After that rather jarring setup, the movie settles into its groove and writer Mitch Glazer (Scrooged) meanders the characters into a thoughtful conclusion.

Along the way there are some golden moments. At the top of the list is Kate Hudson being introduced as Merci, swimming in a sparkly, shimmering outfit in an opulent little pool area. It’s a hot scene. A kooky scene, the kind of movie magic that captures a quirky place and time — a far off land. Consider the movie officially settled in at that point.

Hudson’s never been better; she looks incredible and she’s returned to her non-annoying days of Almost Famous. As it turns our, Merci’s a high-priced call girl with some bizarre service offerings, but she’s game to assist Richie with his plan to elevate Salima Khan (Leeam Lubany) via Afghan Star.

The story starts to hum along nicely, with Murray doing what he does best: being Bill Murray. He’s ultra-casual and ultra-cool.

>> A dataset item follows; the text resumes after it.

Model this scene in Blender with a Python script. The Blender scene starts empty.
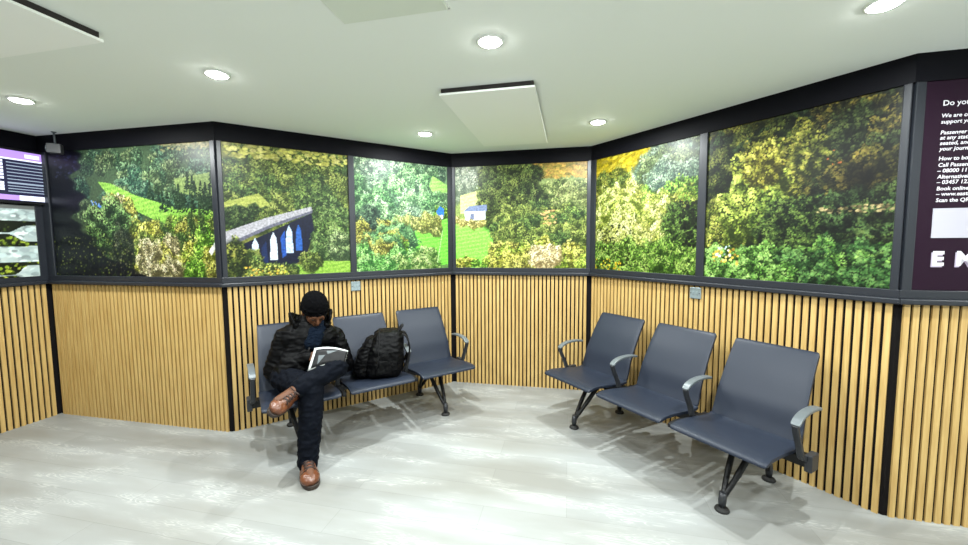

But by the end of it all, Richie displays a surprising amount of world awareness. He’s no longer stuck in the ‘70s and ‘80s. He abruptly becomes a little too savvy — particularly in regard to Afghanistan’s cultural and political leanings. Or maybe his hapless lifestyle buried that worldliness under piled-upon years of shallow living and the journey finally pulled him out of his own laziness.

Richie may or may not have earned the benefit of the doubt, but at the least the movie makes for an interesting, thought-provoking ride into a different world.